We might say even say
4. Count me in, but only if I don’t have to take much heat.
I think God is looking for us to respond with...
5. Count me in. With God’s help I’ll give it a shot.
STORY:A short story tells about a fellow who was far away from home, and in a small town. He had in his possession only one thing, a $1,000 bill, but nothing else, no small change, no identification, nothing. He was famished for food, ravenously hungry, but he could buy nothing, for no one would take his $1,000 bill. It was not until he found a way to break that bill down into small change that he could spend any of it. Our love for God, quite similarly, must be broken down into small, spendable change. (source unknown)
Jonah was not an exceptional prophet. Jonah was not picked because he was especially suited to the task. Probably we are not either. God was able to work with Jonah. He is able to work with us too in spite of all of our limitations and imperfections. Jonah is not held up as a hero too high and mighty for us to identify with. I think we can identify with him. Even when Jonah goes with reluctance and delivers the message he gets angry with God. But the whole time God is working around his flaws and accomplishing His purpose in him. He can do this in our lives too. We just need to be obedient to go and put into action and deed what God is telling us to do. It doesn’t have to be just the “big important things, but the small daily acts of kindness. The small daily things we do to encourage someone. The “spendable change.”

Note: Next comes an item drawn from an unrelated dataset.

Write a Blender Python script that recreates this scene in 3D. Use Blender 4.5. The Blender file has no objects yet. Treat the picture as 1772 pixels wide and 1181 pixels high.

CONCLUSION: So what do we get out of this scripture? This scripture is one that shows how far God is willling to go to reach people. The undeserving Assyrians. The people we don’t consider worthy of salvation. Ourselves. The classic scripture says that “For God so loved the World that He gave his one and only son, that whoever believes in him shall not perish but have eternal life.” May our prayer today be that we can see God’s love and that we can see people through His eyes. That our care and concern for others may reach out to people who are still lost in sin.
The second thing is that we might be reluctant to go to people and to become involved in their lives at first, but God can help us to be willing and obedient to do what he is calling us to do. God is able to work with our limited abilities if we make ourselves available to do even what we at first would rather not do. Speak up when it is difficult, be willing to spend our limited time for other people, be willing to use our resources when we see a need, and to live consistently before people over the long haul.
As we go into a new week, ask God to bring some people across your pathway who need the Lord. Be willing to say, “Count me in God. With your help, I’ll do my best to introduce people to You.” Identify with God’s Heart for the World. Become a world-class Christian.